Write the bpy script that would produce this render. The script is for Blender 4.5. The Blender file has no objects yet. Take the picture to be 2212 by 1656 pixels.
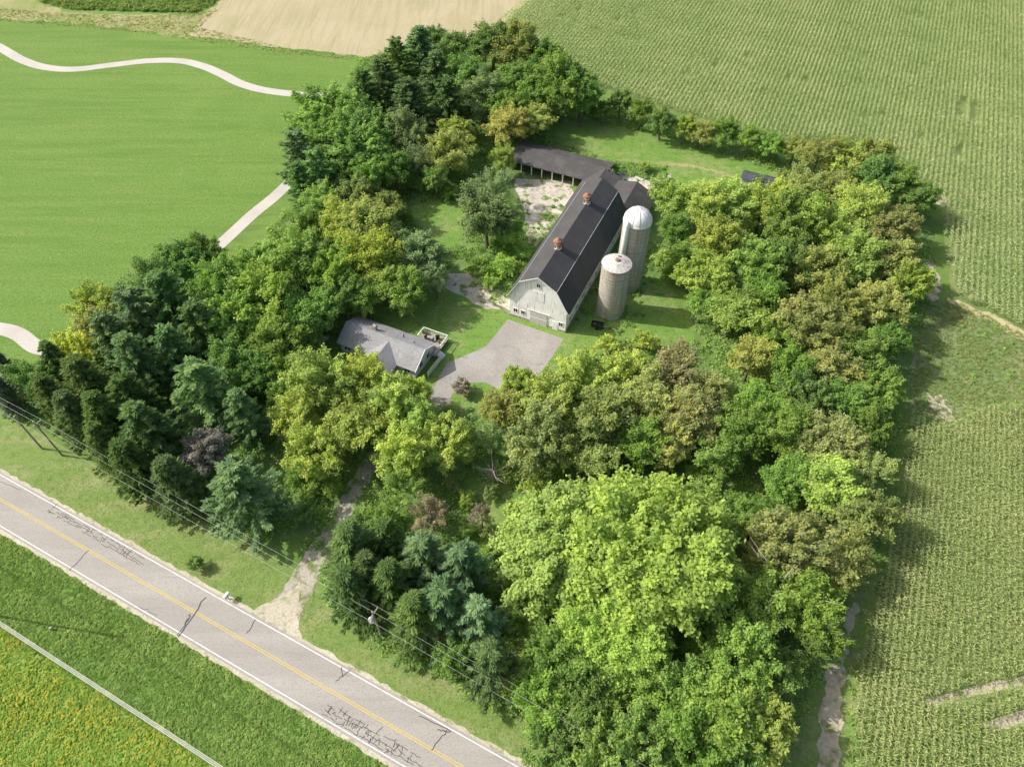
import bpy, math, random
import numpy as np
from mathutils import Vector, Matrix
random.seed(7); rng=np.random.default_rng(7)
scene=bpy.context.scene
col=scene.collection
# ---------------------------------------------------------------- survey: photo plan -> metres on the ground
PITCH=math.radians(50); SP=math.sin(PITCH); CP=math.cos(PITCH); F=1534.0; HC=100.0
def plan(px,py,z=0.0):
    u=(px-1106)/F; v=(828-py)/F
    t=(HC-z)/(SP-v*CP)
    return (u*t,(CP+v*SP)*t)
def depth(px,py,z=0.0):
    v=(828-py)/F
    return (HC-z)/(SP-v*CP)
# ---------------------------------------------------------------- helpers
def link(o,parent=None):
    col.objects.link(o)
    if parent is not None: o.parent=parent
    return o
def meta(o,label=None,cat=None,kind=None,group=None):
    if label: o["label"]=label
    if cat: o["category"]=cat
    if kind: o["kind"]=kind
    if group: o["group"]=group
    return o
def mobj(name,verts,faces,mat,parent=None,smooth=False):
    me=bpy.data.meshes.new(name); me.from_pydata([tuple(v) for v in verts],[],[tuple(f) for f in faces]); me.update()
    if smooth:
        for p in me.polygons: p.use_smooth=True
    if mat: me.materials.append(mat)
    return link(bpy.data.objects.new(name,me),parent)
def empty(name,loc,rot=0.0,parent=None):
    o=bpy.data.objects.new(name,None); o.empty_display_size=0.5
    o.location=loc; o.rotation_euler=(0,0,rot); return link(o,parent)
def boxg(x0,x1,y0,y1,z0,z1):
    v=[(x0,y0,z0),(x1,y0,z0),(x1,y1,z0),(x0,y1,z0),(x0,y0,z1),(x1,y0,z1),(x1,y1,z1),(x0,y1,z1)]
    f=[(0,3,2,1),(4,5,6,7),(0,1,5,4),(1,2,6,5),(2,3,7,6),(3,0,4,7)]
    return v,f
def join(parts):
    V=[];Fc=[]
    for v,f in parts:
        n=len(V); V+=list(v); Fc+=[tuple(i+n for i in q) for q in f]
    return V,Fc
def boxes(name,lst,mat,parent=None):
    v,f=join([boxg(*b) for b in lst]); return mobj(name,v,f,mat,parent)
def extr(prof,y0,y1):
    n=len(prof); v=[(x,y0,z) for x,z in prof]+[(x,y1,z) for x,z in prof]
    f=[tuple(range(n)),tuple(range(2*n-1,n-1,-1))]+[(i,i+n,(i+1)%n+n,(i+1)%n) for i in range(n)]
    return v,f
def extrx(prof,x0,x1):
    v,f=extr(prof,x0,x1); return [(b,a,c) for a,b,c in v],[tuple(reversed(q)) for q in f]
def lathe(prof,n=32,cx=0,cy=0):
    v=[];f=[]
    m=len(prof)
    for i in range(n):
        a=2*math.pi*i/n
        for r,z in prof: v.append((cx+r*math.cos(a),cy+r*math.sin(a),z))
    for i in range(n):
        j=(i+1)%n
        for k in range(m-1): f.append((i*m+k,j*m+k,j*m+k+1,i*m+k+1))
    return v,f
def tube(pts,rad,n=7):
    v=[];f=[];P=[Vector(p) for p in pts]
    for i,p in enumerate(P):
        d=(P[min(i+1,len(P)-1)]-P[max(i-1,0)]).normalized()
        a=d.cross(Vector((0.13,1,0.07))).normalized(); b=d.cross(a)
        r=rad[i] if hasattr(rad,'__len__') else rad
        for k in range(n):
            t=2*math.pi*k/n; v.append(tuple(p+a*(r*math.cos(t))+b*(r*math.sin(t))))
    for i in range(len(P)-1):
        for k in range(n):
            f.append((i*n+k,i*n+(k+1)%n,(i+1)*n+(k+1)%n,(i+1)*n+k))
    f.append(tuple(range(n-1,-1,-1))); f.append(tuple(range((len(P)-1)*n,len(P)*n)))
    return v,f
# ---------------------------------------------------------------- materials
def newmat(name):
    m=bpy.data.materials.new(name); m.use_nodes=True; nt=m.node_tree
    b=nt.nodes["Principled BSDF"]; b.inputs["Specular IOR Level"].default_value=0.25
    return m,nt,b
def N(nt,t,**k):
    n=nt.nodes.new(t)
    for a,b in k.items(): setattr(n,a,b)
    return n
def mapping(nt,scale=(1,1,1),rot=0):
    tc=N(nt,'ShaderNodeTexCoord'); mp=N(nt,'ShaderNodeMapping'); mp.inputs['Scale'].default_value=scale
    mp.inputs['Rotation'].default_value=(0,0,rot); nt.links.new(tc.outputs['Object'],mp.inputs['Vector']); return mp.outputs[0]
def noise(nt,vec,scale,detail=5,rough=.6):
    n=N(nt,'ShaderNodeTexNoise'); n.inputs['Scale'].default_value=scale; n.inputs['Detail'].default_value=detail; n.inputs['Roughness'].default_value=rough
    nt.links.new(vec,n.inputs['Vector']); return n.outputs['Fac']
def ramp(nt,fac,a,b):
    r=N(nt,'ShaderNodeMapRange'); r.inputs[1].default_value=a; r.inputs[2].default_value=b; r.clamp=True
    nt.links.new(fac,r.inputs[0]); return r.outputs[0]
def mix(nt,fac,a,b,mode='MIX'):
    m=N(nt,'ShaderNodeMix',data_type='RGBA',blend_type=mode)
    if isinstance(fac,(int,float)): m.inputs[0].default_value=fac
    else: nt.links.new(fac,m.inputs[0])
    for i,c in ((6,a),(7,b)):
        if isinstance(c,tuple): m.inputs[i].default_value=(c[0],c[1],c[2],1)
        else: nt.links.new(c,m.inputs[i])
    return m.outputs[2]
def layered(name,base,layers,rough=.9,bump=0,bumpscale=3,metal=0,gain=1.0):
    m,nt,b=newmat(name); c=tuple(k*gain for k in base)
    for L in layers:
        colr,sc,lo,hi=L[:4]; st=L[4] if len(L)>4 else (1,1,1); rt=L[5] if len(L)>5 else 0
        f=ramp(nt,noise(nt,mapping(nt,st,rt),sc),lo,hi)
        c=mix(nt,f,c,tuple(k*gain for k in colr))
    if isinstance(c,tuple): b.inputs['Base Color'].default_value=(*c,1)
    else: nt.links.new(c,b.inputs['Base Color'])
    b.inputs['Roughness'].default_value=rough; b.inputs['Metallic'].default_value=metal
    if bump:
        bp=N(nt,'ShaderNodeBump'); bp.inputs['Strength'].default_value=bump; bp.inputs['Distance'].default_value=.15
        nt.links.new(noise(nt,mapping(nt),bumpscale,6,.7),bp.inputs['Height']); nt.links.new(bp.outputs[0],b.inputs['Normal'])
    return m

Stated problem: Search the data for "objects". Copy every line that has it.

Answer to this task:
Write the bpy script that would produce this render. The script is for Blender 4.5. The Blender file has no objects yet. Take the picture to be 2212 by 1656 pixels.
    col.objects.link(o)
    return link(bpy.data.objects.new(name,me),parent)
    o=bpy.data.objects.new(name,None); o.empty_display_size=0.5